Ursprünglich sollte das zweite Sabbath-Werk den Titel „War Pigs“ tragen, die damalige Plattenfirma drängte jedoch darauf, dass das aggressive Anti-Vietnamkriegs-Statement nicht auch noch auf dem Albumcover prangte. Dabei stand der Song in ähnlicher Weise für das politische und kulturelle Geschehen des Jahres 1970 wie „Child In Time“ von Deep Purple. Sollte man lediglich zwei Songs auswählen, die in besonderem Maße für dieses musikhistorisch so bedeutende wie vielfältige Jahr stehen, müssten es wohl diese beiden Stücke sein. Das dann zum Titeltrack erkorene „Paranoid“ war ein weiterer Übersong, der die Band in den Rock-Olymp aufsteigen ließ. Tatsächlich wurde dieser Single-Hit, der danach in keiner Sabbath- oder Ozzy-Live-Setlist mehr fehlen durfte, innerhalb kürzester Zeit geschrieben. „Wir brauchten einen Drei-Minuten-Füller und erschufen einen Monstersong“, erinnerte sich Drummer Bill Ward: „Ich weiß nicht mehr genau, ob überhaupt eine Stunde von Tonys ersten Riffs bis zur fertigen Aufnahme verging.“ Es musste schnell gehen in der damaligen Zeit. Das Prozedere erinnerte etwas an die Entstehungsgeschichte des Deep-Purple-Hits „Black Night“ von 1970: Tony Iommi hämmerte im Studio aus dem Nichts ein Riff, Bill Ward stieg donnernd ein, Ozzy Osbourne summte dazu eine Melodie, und Geezer Butler schrieb simultan den Text. 

Mann aus Eisen 

Der dritte Song-Monolith des Albums ist „Iron Man“. Ozzy ließ Tony Iommis Riff an einen „durch die Gegend laufenden großen Kerl aus Eisen“ denken. Ein Paradebeispiel für den typischen Osbourne-Songwriting-Anteil: Iommi legt los, Ozzy schreit „It sounds like a big iron bloke!“, schließlich schreibt Butler einen Text mit dem Titel „Iron Man“. Doch genau jene ungeplante Vorgehensweise machte die frühen Sabbath aus. Angesichts der Tatsache, dass die vier Musiker zum Zeitpunkt der wenige Tage dauernden Aufnahmen durchschnittlich 21 Jahre alt waren, erscheint das eher folgerichtig denn erstaunlich. Neben diesen drei überragenden Songs kam den übrigen Titeln durchaus nicht die Funktion von Füllmaterial zu: „Electric Funeral“, „Rat Salad“ und „Planet Caravan“ demonstrieren die stilistische Vielfalt der Band, „Hand Of Doom“ und vor allem „Fairies Wear Boots“ besitzen heute ebenfalls Klassikerstatus. 
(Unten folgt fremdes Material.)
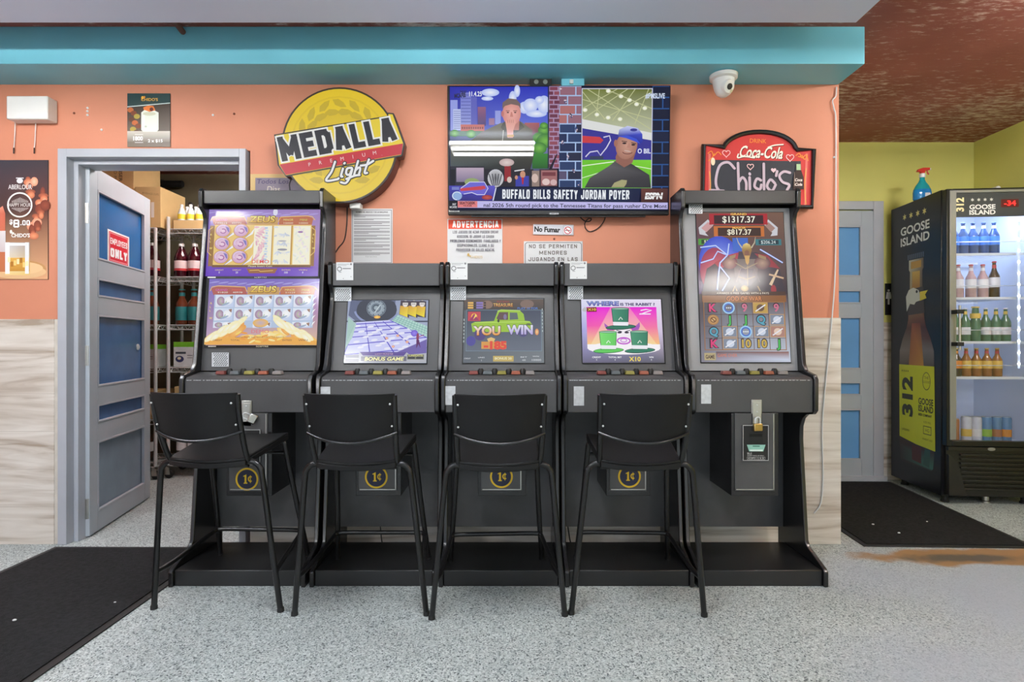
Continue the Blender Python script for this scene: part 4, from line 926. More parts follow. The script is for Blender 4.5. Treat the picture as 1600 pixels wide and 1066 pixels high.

Rockklassiker mit unterschiedlicher Erfolgsbilanz

Obwohl auch „Heaven And Hell“ ein großer kommerzieller Erfolg wurde, blieb die Band damit allerdings weit hinter den Verkaufszahlen von „Paranoid“ zurück: Knapp 2 Millionen standen gut 6 Millionen weltweit verkauften Tonträgern gegenüber. Dass die 6-Millionen-Marke durchaus noch erreichbar war, zeigte Ozzys im selben Jahr erschienenes „Blizzard Of Ozz“. Gleichwohl gelten alle drei Alben heute als Klassiker – gerade auch deshalb, weil die letzten beiden Sabbath-Werke der 70er, „Technical Ecstasy“ (1976) und „Never Say Die!“ (1978), sich nach der Meinung vieler weder durch musikalische Großartigkeit auszeichneten noch für Sabbath-Verhältnisse kommerziell besonders erfolgreich waren. Für Osbourne und seine bisherige Band war die Trennung 1979 somit eine Win-win-Situation. Dasselbe galt für die beiden vorherigen Rainbow-Musiker Bob Daisley und Ronnie James Dio, die 1978 die rote Blackmore-Karte gezeigt bekommen hatten und nun bei Ozzy Osbourne bzw. Black Sabbath mitmischen konnten.